# Work instructions
Can you find the lines of the listing that include "scene" and copy every one?

□ □ □ □ □

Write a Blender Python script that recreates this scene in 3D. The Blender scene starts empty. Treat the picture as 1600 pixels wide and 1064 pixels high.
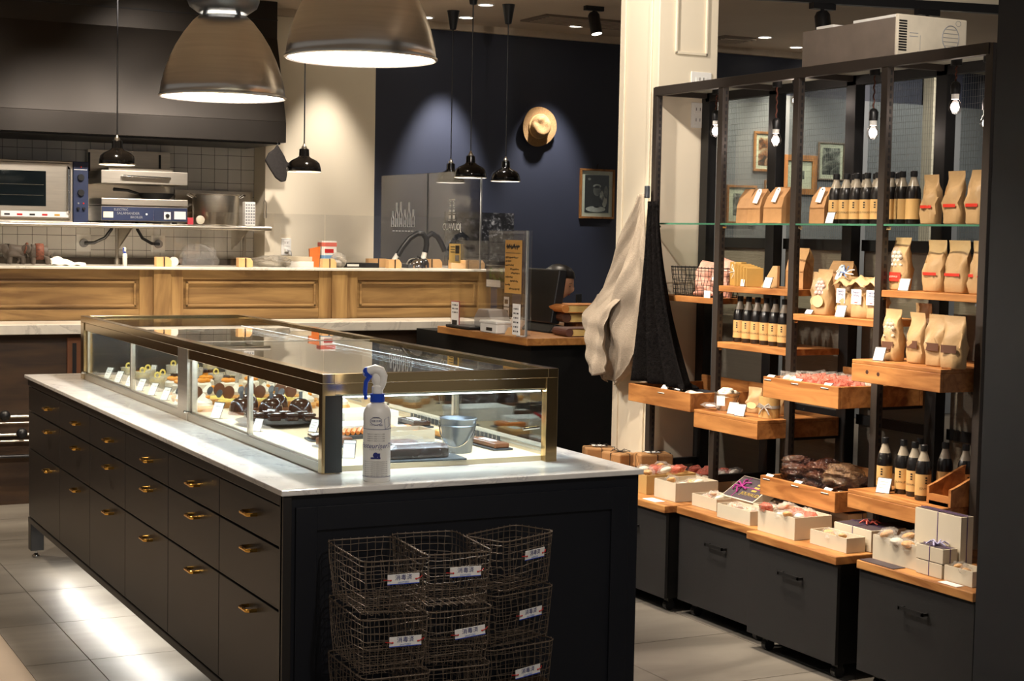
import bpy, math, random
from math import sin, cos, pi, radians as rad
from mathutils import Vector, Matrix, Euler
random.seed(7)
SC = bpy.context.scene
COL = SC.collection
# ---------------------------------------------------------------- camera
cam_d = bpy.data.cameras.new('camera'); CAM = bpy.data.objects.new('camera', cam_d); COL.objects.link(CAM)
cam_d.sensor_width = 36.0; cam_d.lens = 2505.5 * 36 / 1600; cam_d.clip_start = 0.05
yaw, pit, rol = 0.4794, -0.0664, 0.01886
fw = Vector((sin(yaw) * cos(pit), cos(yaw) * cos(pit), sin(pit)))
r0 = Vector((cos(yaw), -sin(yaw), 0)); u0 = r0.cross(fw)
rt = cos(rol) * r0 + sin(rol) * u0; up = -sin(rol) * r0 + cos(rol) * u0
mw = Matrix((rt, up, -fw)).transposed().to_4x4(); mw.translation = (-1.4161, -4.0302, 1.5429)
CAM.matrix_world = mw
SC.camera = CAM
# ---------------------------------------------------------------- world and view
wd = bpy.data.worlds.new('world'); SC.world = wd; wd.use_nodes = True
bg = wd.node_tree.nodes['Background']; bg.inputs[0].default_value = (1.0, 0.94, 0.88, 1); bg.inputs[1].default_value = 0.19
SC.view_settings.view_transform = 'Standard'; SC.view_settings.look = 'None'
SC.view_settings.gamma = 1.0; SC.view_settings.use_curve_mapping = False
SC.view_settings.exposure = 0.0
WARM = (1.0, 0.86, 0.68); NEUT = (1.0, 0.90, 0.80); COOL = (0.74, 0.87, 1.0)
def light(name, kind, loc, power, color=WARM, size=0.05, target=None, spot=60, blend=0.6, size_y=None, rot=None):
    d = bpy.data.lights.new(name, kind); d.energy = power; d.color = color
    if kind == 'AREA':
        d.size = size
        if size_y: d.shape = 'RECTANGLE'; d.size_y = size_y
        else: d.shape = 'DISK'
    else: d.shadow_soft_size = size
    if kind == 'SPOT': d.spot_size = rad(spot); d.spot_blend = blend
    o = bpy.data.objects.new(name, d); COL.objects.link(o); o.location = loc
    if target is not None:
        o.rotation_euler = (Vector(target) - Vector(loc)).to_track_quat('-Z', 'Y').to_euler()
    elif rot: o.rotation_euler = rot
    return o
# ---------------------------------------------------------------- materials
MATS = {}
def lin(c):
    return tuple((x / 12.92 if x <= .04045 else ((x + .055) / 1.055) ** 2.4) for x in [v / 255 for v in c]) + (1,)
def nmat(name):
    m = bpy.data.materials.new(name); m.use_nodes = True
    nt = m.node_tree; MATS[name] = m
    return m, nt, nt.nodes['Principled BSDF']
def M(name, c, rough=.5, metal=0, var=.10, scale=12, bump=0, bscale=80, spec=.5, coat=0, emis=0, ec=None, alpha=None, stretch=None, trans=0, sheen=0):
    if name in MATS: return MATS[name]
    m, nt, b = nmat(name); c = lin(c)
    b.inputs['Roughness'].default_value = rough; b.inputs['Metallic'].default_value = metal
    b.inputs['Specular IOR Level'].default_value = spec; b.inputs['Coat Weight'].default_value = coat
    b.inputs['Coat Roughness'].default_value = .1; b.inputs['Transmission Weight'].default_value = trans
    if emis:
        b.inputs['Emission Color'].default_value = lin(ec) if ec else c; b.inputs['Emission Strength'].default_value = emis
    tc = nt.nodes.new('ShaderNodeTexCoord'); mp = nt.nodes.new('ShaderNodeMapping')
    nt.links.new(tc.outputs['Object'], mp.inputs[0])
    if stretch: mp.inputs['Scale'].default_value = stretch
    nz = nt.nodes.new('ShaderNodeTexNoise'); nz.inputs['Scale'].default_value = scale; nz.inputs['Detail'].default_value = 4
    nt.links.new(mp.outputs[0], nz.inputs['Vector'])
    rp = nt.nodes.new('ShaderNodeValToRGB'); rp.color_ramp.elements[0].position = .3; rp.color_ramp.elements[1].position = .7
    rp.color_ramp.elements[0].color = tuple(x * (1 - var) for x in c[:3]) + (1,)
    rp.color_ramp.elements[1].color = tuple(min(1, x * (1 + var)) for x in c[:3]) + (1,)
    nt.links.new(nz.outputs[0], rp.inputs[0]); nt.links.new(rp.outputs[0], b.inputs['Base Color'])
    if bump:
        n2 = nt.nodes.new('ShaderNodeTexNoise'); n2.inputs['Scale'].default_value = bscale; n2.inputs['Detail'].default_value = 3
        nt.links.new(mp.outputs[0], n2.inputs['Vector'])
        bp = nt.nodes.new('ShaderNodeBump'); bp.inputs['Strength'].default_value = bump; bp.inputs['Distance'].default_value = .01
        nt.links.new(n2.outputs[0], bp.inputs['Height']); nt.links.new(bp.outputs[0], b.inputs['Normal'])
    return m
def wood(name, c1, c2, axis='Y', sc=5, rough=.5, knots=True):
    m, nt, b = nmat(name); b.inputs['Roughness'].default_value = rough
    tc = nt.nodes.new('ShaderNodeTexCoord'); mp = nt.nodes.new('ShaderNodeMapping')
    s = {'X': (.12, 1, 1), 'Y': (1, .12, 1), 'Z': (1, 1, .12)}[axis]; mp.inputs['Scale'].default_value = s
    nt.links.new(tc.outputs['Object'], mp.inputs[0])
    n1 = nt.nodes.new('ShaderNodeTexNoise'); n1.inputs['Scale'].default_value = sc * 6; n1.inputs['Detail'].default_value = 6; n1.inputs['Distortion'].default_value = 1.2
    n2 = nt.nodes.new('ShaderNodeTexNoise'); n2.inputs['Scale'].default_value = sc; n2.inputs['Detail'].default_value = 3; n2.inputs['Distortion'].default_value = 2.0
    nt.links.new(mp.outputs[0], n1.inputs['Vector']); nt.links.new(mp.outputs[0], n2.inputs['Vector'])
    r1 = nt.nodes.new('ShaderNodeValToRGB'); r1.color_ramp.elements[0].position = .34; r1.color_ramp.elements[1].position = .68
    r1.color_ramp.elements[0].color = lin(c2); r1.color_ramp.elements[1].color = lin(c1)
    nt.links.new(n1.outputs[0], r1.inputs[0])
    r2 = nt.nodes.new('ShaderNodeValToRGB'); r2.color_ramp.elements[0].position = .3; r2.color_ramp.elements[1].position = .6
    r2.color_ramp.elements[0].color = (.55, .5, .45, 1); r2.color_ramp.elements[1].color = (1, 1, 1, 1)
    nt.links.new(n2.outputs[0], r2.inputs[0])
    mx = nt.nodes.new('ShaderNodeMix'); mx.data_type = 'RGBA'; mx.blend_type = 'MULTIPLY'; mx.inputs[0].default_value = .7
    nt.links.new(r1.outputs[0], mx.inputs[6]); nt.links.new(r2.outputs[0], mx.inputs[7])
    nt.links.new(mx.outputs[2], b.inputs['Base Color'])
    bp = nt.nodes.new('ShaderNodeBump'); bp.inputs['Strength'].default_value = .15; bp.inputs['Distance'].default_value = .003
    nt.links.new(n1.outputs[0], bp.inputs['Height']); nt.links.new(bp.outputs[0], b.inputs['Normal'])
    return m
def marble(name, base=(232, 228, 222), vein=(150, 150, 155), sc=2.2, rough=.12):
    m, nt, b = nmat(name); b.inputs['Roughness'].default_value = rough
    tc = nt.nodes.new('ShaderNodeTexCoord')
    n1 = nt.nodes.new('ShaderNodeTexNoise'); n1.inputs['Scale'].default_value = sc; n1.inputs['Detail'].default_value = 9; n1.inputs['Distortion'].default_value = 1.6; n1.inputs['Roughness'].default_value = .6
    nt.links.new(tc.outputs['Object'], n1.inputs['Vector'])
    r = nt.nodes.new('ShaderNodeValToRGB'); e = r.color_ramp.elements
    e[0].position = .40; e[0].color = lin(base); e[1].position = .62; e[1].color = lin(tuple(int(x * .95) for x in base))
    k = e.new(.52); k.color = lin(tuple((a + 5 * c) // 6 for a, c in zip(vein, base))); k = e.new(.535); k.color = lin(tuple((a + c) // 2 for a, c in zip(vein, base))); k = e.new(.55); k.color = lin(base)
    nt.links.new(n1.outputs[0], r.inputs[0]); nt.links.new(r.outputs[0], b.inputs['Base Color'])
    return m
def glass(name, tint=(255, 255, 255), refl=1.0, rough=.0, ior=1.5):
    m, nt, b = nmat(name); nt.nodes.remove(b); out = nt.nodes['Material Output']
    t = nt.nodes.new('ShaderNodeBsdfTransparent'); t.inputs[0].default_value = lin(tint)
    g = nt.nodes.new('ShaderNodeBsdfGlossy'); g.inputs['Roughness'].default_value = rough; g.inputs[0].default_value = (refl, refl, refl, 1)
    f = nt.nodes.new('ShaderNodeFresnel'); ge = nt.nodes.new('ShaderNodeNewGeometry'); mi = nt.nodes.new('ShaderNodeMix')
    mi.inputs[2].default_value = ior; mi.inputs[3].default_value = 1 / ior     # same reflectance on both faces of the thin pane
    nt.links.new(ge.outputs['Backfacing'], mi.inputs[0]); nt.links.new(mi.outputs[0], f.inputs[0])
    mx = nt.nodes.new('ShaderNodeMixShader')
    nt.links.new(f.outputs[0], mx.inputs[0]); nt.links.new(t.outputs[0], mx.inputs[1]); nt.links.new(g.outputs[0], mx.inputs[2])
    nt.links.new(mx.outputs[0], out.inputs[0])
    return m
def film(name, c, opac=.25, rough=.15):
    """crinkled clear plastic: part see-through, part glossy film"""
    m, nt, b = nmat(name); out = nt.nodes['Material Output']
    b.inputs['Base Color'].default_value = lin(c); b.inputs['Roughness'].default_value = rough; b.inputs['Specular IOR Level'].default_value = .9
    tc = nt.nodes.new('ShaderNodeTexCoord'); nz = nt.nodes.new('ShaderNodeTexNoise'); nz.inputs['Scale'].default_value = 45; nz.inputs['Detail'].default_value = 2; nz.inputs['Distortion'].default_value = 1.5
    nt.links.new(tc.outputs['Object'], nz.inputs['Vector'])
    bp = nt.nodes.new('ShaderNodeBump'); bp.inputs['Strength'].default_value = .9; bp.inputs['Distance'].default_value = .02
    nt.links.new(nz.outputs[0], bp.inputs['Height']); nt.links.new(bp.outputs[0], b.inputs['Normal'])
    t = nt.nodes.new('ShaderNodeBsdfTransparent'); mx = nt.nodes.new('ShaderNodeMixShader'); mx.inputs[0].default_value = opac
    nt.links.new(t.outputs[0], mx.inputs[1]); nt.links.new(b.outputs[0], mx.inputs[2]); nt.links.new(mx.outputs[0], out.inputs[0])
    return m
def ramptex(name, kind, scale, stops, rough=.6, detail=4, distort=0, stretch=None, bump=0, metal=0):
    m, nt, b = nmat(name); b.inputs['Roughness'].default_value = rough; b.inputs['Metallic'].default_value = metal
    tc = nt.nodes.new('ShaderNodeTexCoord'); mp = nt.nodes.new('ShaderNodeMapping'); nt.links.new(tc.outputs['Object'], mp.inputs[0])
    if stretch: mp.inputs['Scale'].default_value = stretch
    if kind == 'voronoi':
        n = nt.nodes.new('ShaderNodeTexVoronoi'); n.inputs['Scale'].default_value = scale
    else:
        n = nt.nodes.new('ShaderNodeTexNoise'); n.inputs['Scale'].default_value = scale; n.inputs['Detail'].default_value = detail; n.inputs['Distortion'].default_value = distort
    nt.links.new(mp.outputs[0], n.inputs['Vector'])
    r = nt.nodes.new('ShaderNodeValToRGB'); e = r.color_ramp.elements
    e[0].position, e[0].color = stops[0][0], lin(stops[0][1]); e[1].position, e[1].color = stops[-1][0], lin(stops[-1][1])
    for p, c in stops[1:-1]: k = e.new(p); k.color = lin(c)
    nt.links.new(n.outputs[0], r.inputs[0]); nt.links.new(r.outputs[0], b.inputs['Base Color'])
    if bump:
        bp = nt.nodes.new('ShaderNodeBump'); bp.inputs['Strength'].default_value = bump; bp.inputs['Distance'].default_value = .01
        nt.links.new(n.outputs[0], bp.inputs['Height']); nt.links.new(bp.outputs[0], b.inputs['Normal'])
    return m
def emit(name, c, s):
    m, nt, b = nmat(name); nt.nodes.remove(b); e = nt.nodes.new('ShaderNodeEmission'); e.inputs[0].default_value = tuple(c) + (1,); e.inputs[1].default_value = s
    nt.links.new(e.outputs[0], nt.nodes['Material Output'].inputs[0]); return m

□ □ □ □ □

# Finished answer
Write a Blender Python script that recreates this scene in 3D. The Blender scene starts empty. Treat the picture as 1600 pixels wide and 1064 pixels high.
SC = bpy.context.scene